Aim:
In the listing that follows, retype every line from the first through the one containing "-0.14)) @ Matrix.Scale(-1, 4, (0, 1, 0))". Pictures are to be left out.

Material:
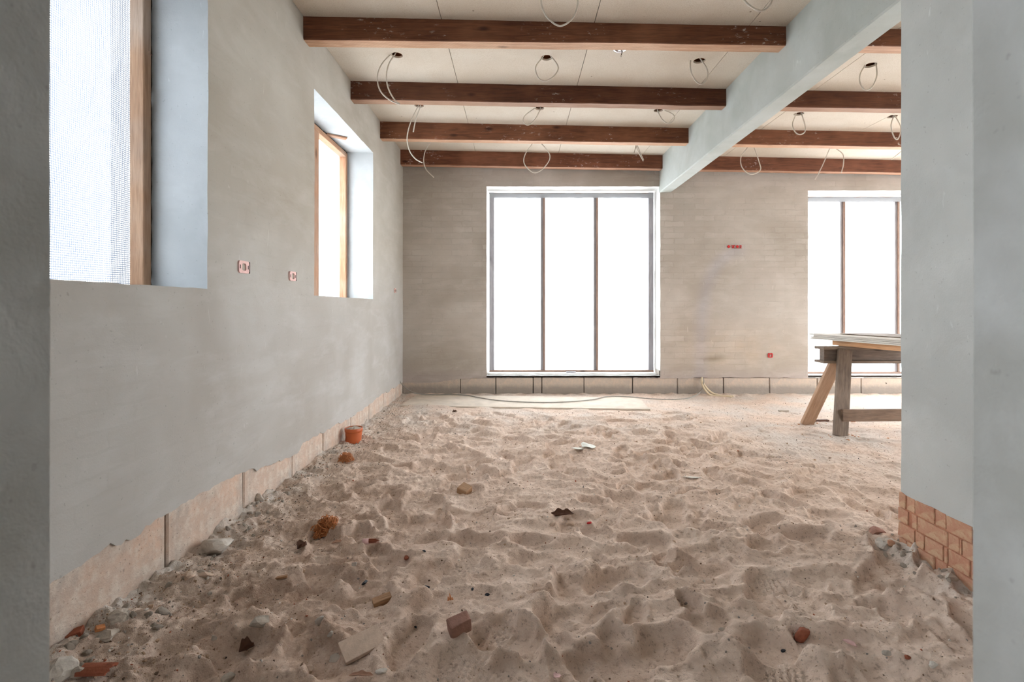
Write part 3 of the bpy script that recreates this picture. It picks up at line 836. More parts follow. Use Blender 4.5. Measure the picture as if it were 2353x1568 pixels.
# ------------------------------------------------------------------ plinth blocks
bl_left = struct(box('baseboard_left', XL-0.062, XL-0.046, YN, YB, -0.15, 0.30, M['joint']), 'row of beige plinth blocks along the foot of the left wall', 'plinth')
jy = [0.52, 1.335, 1.82, 2.333, 2.837, 3.29, 3.837, 4.32, 4.79, 5.30, 5.60]
def block_mesh(L, H, T, seed):
    bm = bmesh.new(); box_bm(bm, 0, L, -T, 0, 0, H, 0.006)
    bmesh.ops.recalc_face_normals(bm, faces=bm.faces)
    for k in range(1, 12):
        bmesh.ops.bisect_plane(bm, geom=bm.verts[:]+bm.edges[:]+bm.faces[:], plane_co=(L*k/12, 0, 0), plane_no=(1, 0, 0))
    for v in bm.verts:
        v.co += Vector((0.3*mnoise.noise(v.co*17+Vector((seed, 0, 0))), 0.5*mnoise.noise(v.co*11+Vector((0, seed, 0))), 0))*0.006
    return bm
for i, (a, b) in enumerate(zip(jy, jy[1:])):
    gap = 0.013 if i in (1, 2) else 0.008
    bm = block_mesh(b-a-gap, 0.42, 0.05, i*3.1)
    o = bm_obj('block', bm, M['block_left'], bl_left)
    o.matrix_local = Matrix.Translation((XL-0.006+random.uniform(-0.003, 0.001), a, -0.14)) @ Matrix.Rotation(H90, 4, 'Z') @ Matrix.Scale(-1, 4, (0, 1, 0))
bl_back = struct(box('baseboard_back', XL, XR, YB+0.024, YB+0.05, -0.15, 0.24, M['joint']), 'row of grey plinth blocks along the foot of the back wall', 'plinth')
jx = [-1.262] + [(p-CX)/206.1 for p in (1058, 1140, 1226, 1246, 1343, 1455, 1558, 1664, 1770, 1880, 1981, 2085, 2190)] + [5.4, 5.95]
for i, (a, b) in enumerate(zip(jx, jx[1:])):
    bm = block_mesh(b-a-0.008, 0.36, 0.05, i*5.3+2)
    o = bm_obj('block', bm, M['block_back'], bl_back)
    o.matrix_local = Matrix.Translation((a, YB+0.006+random.uniform(0, 0.004), -0.14)) @ Matrix.Scale(-1, 4, (0, 1, 0))

# ------------------------------------------------------------------ ceiling boards, void above, concrete beam
YC0, YC1 = YN, YB + 0.05
ceil = struct(mesh_obj('ceiling', [(XL-0.3, YC0-0.3, zc(XL)+0.045), (XR+0.3, YC0-0.3, zc(XR)+0.045), (XR+0.3, YC1+0.3, zc(XR)+0.045), (XL-0.3, YC1+0.3, zc(XL)+0.045),
                 (XL-0.3, YC0-0.3, zc(XL)+0.3), (XR+0.3, YC0-0.3, zc(XR)+0.3), (XR+0.3, YC1+0.3, zc(XR)+0.3), (XL-0.3, YC1+0.3, zc(XL)+0.3)],
                [(0, 3, 2, 1), (4, 5, 6, 7), (0, 1, 5, 4), (1, 2, 6, 5), (2, 3, 7, 6), (3, 0, 4, 7)], M['void_wood']), 'beige board ceiling between timber joists', 'ceiling')
JY = [2.965, 3.807, 4.637, 5.46]             # front faces of the joists
JT = 0.092
BX0, BX1, BZ = 1.602, 1.735, 2.288           # concrete beam
xcols = [XL, -0.44, 0.467, 1.384, BX0 + 0.02]
xcols2 = [BX1 - 0.02, 2.27, 3.18, 4.09, 5.0, XR]
yrows = [(YN, 1.40), (1.40, 2.13), (2.13, JY[0]+JT/2), (JY[0]+JT/2, JY[1]+JT/2), (JY[1]+JT/2, JY[2]+JT/2), (JY[2]+JT/2, JY[3]+JT/2), (JY[3]+JT/2, YB+0.03)]
def hole_y(px, py):
    x = 0
    for _ in range(6):
        Y = (zc(x)-CAMZ)*FPX/(CY-py); x = (px-CX)/FPX*Y
    return x, Y
HOLES = {}
for k, (px, py) in {'a1': (912,127), 'a2': (1256,133), 'a3': (1607,140), 'a4': (2000,150), 'b1': (963,243), 'b2': (1240,249), 'b3': (1513,254), 'b4': (1836,262), 'b5': (2050,268),
                    'c1': (1000,321), 'c2': (1233,322), 'c3': (1462,326), 'c4': (1722,330), 'c5': (1915,333), 'c6': (2085,336), 'd2': (1285,-48), 'd3': (1745,-44), 'lamp': (1425,112)}.items():
    HOLES[k] = hole_y(px, py)
def ceiling_panel(x0, x1, y0, y1):
    g = 0.0018
    x0 += g; x1 -= g; y0 += g; y1 -= g
    bm = bmesh.new()
    loops = [[(x0, y0), (x1, y0), (x1, y1), (x0, y1)]]
    for (hx_, hy_) in HOLES.values():
        if x0 < hx_ < x1 and y0 < hy_ < y1:
            loops.append([(hx_ + 0.039*math.cos(2*math.pi*k/20), hy_ + 0.039*math.sin(2*math.pi*k/20)) for k in range(20)])
    es = []
    for lp in loops:
        vs = [bm.verts.new((x, y, zc(x))) for x, y in lp]
        es += [bm.edges.new((vs[i], vs[(i+1) % len(vs)])) for i in range(len(vs))]
    bmesh.ops.triangle_fill(bm, use_beauty=True, use_dissolve=False, edges=es)
    r = bmesh.ops.extrude_face_region(bm, geom=bm.faces[:])
    for v in r['geom']:
        if isinstance(v, bmesh.types.BMVert): v.co.z += 0.013
    bmesh.ops.recalc_face_normals(bm, faces=bm.faces)
    return bm_obj('ceiling_panel', bm, M['ceiling'], ceil)
for cols in (xcols, xcols2):
    for a, b in zip(cols, cols[1:]):
        for (c, d) in yrows: ceiling_panel(a, b, c, d)

bm = bmesh.new()
nseg = 60
ringv = []
for k in range(nseg+1):
    y = YN + (YB + 0.02 - YN)*k/nseg
    w = 0.004*mnoise.noise(Vector((y*1.7, 0, 0))); w2 = 0.004*mnoise.noise(Vector((y*1.9, 5, 0)))
    c = 0.008
    ringv.append([bm.verts.new(p) for p in ((BX0, y, zc(BX0)+0.03), (BX0+w, y, BZ+c), (BX0+w+c, y, BZ+w2*0.6), (BX1-c+w2, y, BZ+w2*0.6), (BX1+w2, y, BZ+c), (BX1, y, zc(BX1)+0.03))])
for A, B in zip(ringv, ringv[1:]):
    for i in range(5): bm.faces.new((A[i], B[i], B[i+1], A[i+1]))
bmesh.ops.recalc_face_normals(bm, faces=bm.faces)
tag(bm_obj('concrete_beam', bm, M['plaster_beam']), 'grey plastered ceiling beam running away above the room', 'beam')

# ------------------------------------------------------------------ timber joists
def joist(x0, x1, yf, top, bot, tint, label, seed):
    """top/bot: functions of x"""
    n = 36; bm = bmesh.new(); rings = []
    for k in range(n+1):
        x = x0 + (x1-x0)*k/n
        w = [0.0035*mnoise.noise(Vector((x*1.6, seed, q))) + 0.0018*mnoise.noise(Vector((x*9, seed, q))) for q in (1.5, 4.5, 7.5, 9.5)]
        b = bot(x) + w[0]
        c = 0.006
        ringpts = ((x, yf+w[1], top(x)+0.02), (x, yf+w[1]*0.6, b+c), (x, yf+c, b), (x, yf+JT-c+w[2], b), (x, yf+JT+w[2], b+c), (x, yf+JT+w[2], top(x)+0.02))
        rings.append([bm.verts.new(p) for p in ringpts])
    for A, B in zip(rings, rings[1:]):
        for i in range(5):
            f = bm.faces.new((A[i], B[i], B[i+1], A[i+1])); f.material_index = 1 if i in (2,) else 0
    bm.faces.new(rings[0]); bm.faces.new(list(reversed(rings[-1])))
    bmesh.ops.recalc_face_normals(bm, faces=bm.faces)
    o = bm_obj('ceiling_joist', bm, [M['joist'], M['joist_under']])
    o.color = (*tint, 1)
    return tag(o, label, 'beam', 'timber ceiling joists')
def lin(xa, za, xb, zb): return lambda x: za + (zb-za)*(x-xa)/(xb-xa)
XA, XB = XL, 1.64
jd = [(2.593, 2.560), (2.589, 2.539), (2.573, 2.526), (2.567, 2.519)]
tints = [(1.0, 1.0, 1.0), (0.62, 0.60, 0.62), (1.0, 0.98, 0.98), (1.0, 0.95, 1.02)]
labL = ['nearest red-brown joist on the left, below the top edge of the photo', 'darkest white-flecked joist on the left of the grey beam, second from the camera',
        'third joist from the camera on the left of the grey beam', 'reddish joist against the back wall above the large window']
labR = ['short joist end between the grey beam and the right wall end, nearest the camera', 'dark joist right of the grey beam, second from the camera',
        'notched joist right of the grey beam, third from the camera', 'reddish joist against the back wall right of the grey beam']
for i in range(4):
    f = lin(XA, jd[i][0], XB, jd[i][1])
    joist(XL - 0.01, BX0 + 0.012, JY[i], zc, f, tints[i], labL[i], i*7.7)
    joist(BX1 - 0.012, XR + 0.01, JY[i], zc, f, [(0.95,0.92,0.92), (0.62,0.56,0.54), (1.0,0.96,0.94), (0.95,0.9,0.95)][i], labR[i], i*7.7+40)

# ------------------------------------------------------------------ windows
def film(name, to3d, u0, u1, v0, v1, mat, parent, wob=0.008, nu=28, nv=44, seed=0.0):
    verts = []; faces = []; uvs = []
    for j in range(nv+1):
        for i in range(nu+1):
            u = u0 + (u1-u0)*i/nu; v = v0 + (v1-v0)*j/nv
            e = min(1.0, 6*min(i/nu, 1-i/nu, 0.5)) * min(1.0, 6*min(j/nv, 1-j/nv, 0.5))
            d = e*wob*(mnoise.noise(Vector((u*3.1+seed, v*1.3, 0))) + 0.5*mnoise.noise(Vector((u*8+seed, v*4, 2))))
            verts.append(to3d(u, v, d))
            du = 0.010*mnoise.noise(Vector((u*2.3+seed, v*2.0, 4))) ; dv = 0.012*mnoise.noise(Vector((u*2.0+seed, v*1.7, 9)))
            uvs.append((u+du, v+dv))
    for j in range(nv):
        for i in range(nu):
            a = j*(nu+1)+i; faces.append((a, a+1, a+nu+2, a+nu+1))
    o = mesh_obj(name, verts, faces, mat, parent, smooth=True)
    ul = o.data.uv_layers.new(name='UVMap')
    ul.data.foreach_set('uv', np.array([uvs[l.vertex_index] for l in o.data.loops], np.float32).ravel())
    return o
def window(name, label):
    o = bpy.data.objects.new(name, None); link(o); return struct(o, label, 'window')
def bar(name, x0, x1, y0, y1, z0, z1, mat, parent, tint=(1,1,1)):
    # bar modelled with its long axis on local X so that the grain follows it
    dx, dy, dz = x1-x0, y1-y0, z1-z0
    bm = bmesh.new()
    c = Vector(((x0+x1)/2, (y0+y1)/2, (z0+z1)/2))
    if dz >= max(dx, dy): L, a, b, R = dz, dy, dx, Matrix.Rotation(-H90, 4, 'Y')
    elif dy >= max(dx, dz): L, a, b, R = dy, dx, dz, Matrix.Rotation(H90, 4, 'Z')
    else: L, a, b, R = dx, dy, dz, Matrix.Identity(4)
    box_bm(bm, -L/2, L/2, -a/2, a/2, -b/2, b/2, min(0.003, a*0.15, b*0.15))
    bmesh.ops.recalc_face_normals(bm, faces=bm.faces)
    o = bm_obj(name, bm, mat, parent); o.matrix_local = Matrix.Translation(c) @ R; o.color = (*tint, 1)
    return o

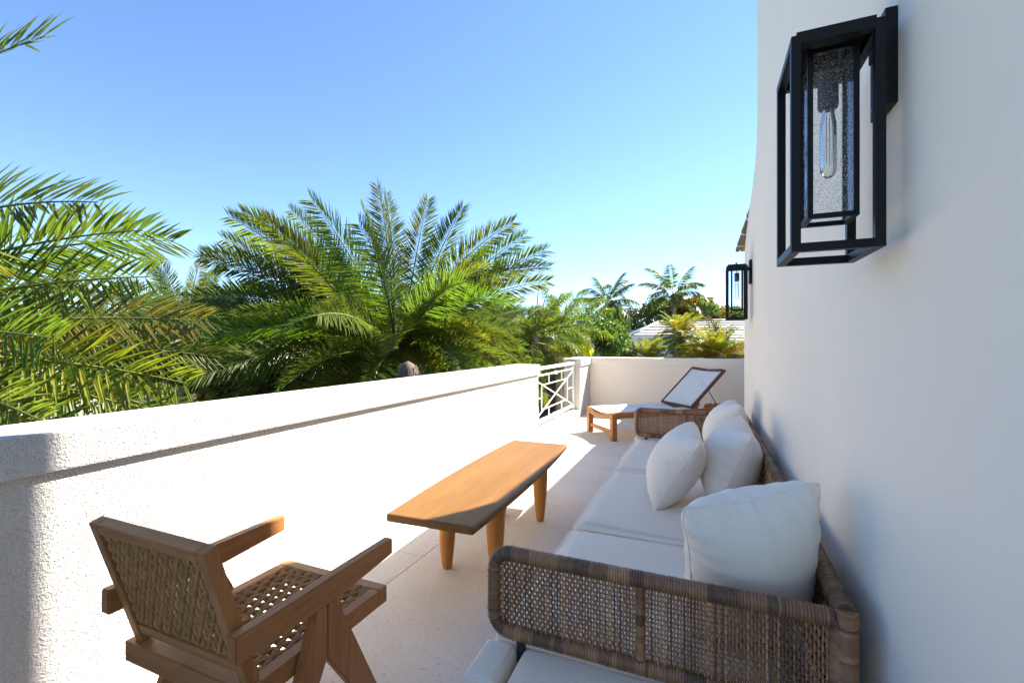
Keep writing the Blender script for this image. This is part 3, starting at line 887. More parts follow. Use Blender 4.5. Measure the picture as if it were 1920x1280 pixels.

Response to this task:
Write part 3 of the bpy script that recreates this picture. It picks up at line 836. More parts follow. Use Blender 4.5. Measure the picture as if it were 2353x1568 pixels.
# ------------------------------------------------------------------ plinth blocks
bl_left = struct(box('baseboard_left', XL-0.062, XL-0.046, YN, YB, -0.15, 0.30, M['joint']), 'row of beige plinth blocks along the foot of the left wall', 'plinth')
jy = [0.52, 1.335, 1.82, 2.333, 2.837, 3.29, 3.837, 4.32, 4.79, 5.30, 5.60]
def block_mesh(L, H, T, seed):
    bm = bmesh.new(); box_bm(bm, 0, L, -T, 0, 0, H, 0.006)
    bmesh.ops.recalc_face_normals(bm, faces=bm.faces)
    for k in range(1, 12):
        bmesh.ops.bisect_plane(bm, geom=bm.verts[:]+bm.edges[:]+bm.faces[:], plane_co=(L*k/12, 0, 0), plane_no=(1, 0, 0))
    for v in bm.verts:
        v.co += Vector((0.3*mnoise.noise(v.co*17+Vector((seed, 0, 0))), 0.5*mnoise.noise(v.co*11+Vector((0, seed, 0))), 0))*0.006
    return bm
for i, (a, b) in enumerate(zip(jy, jy[1:])):
    gap = 0.013 if i in (1, 2) else 0.008
    bm = block_mesh(b-a-gap, 0.42, 0.05, i*3.1)
    o = bm_obj('block', bm, M['block_left'], bl_left)
    o.matrix_local = Matrix.Translation((XL-0.006+random.uniform(-0.003, 0.001), a, -0.14)) @ Matrix.Rotation(H90, 4, 'Z') @ Matrix.Scale(-1, 4, (0, 1, 0))
bl_back = struct(box('baseboard_back', XL, XR, YB+0.024, YB+0.05, -0.15, 0.24, M['joint']), 'row of grey plinth blocks along the foot of the back wall', 'plinth')
jx = [-1.262] + [(p-CX)/206.1 for p in (1058, 1140, 1226, 1246, 1343, 1455, 1558, 1664, 1770, 1880, 1981, 2085, 2190)] + [5.4, 5.95]
for i, (a, b) in enumerate(zip(jx, jx[1:])):
    bm = block_mesh(b-a-0.008, 0.36, 0.05, i*5.3+2)
    o = bm_obj('block', bm, M['block_back'], bl_back)
    o.matrix_local = Matrix.Translation((a, YB+0.006+random.uniform(0, 0.004), -0.14)) @ Matrix.Scale(-1, 4, (0, 1, 0))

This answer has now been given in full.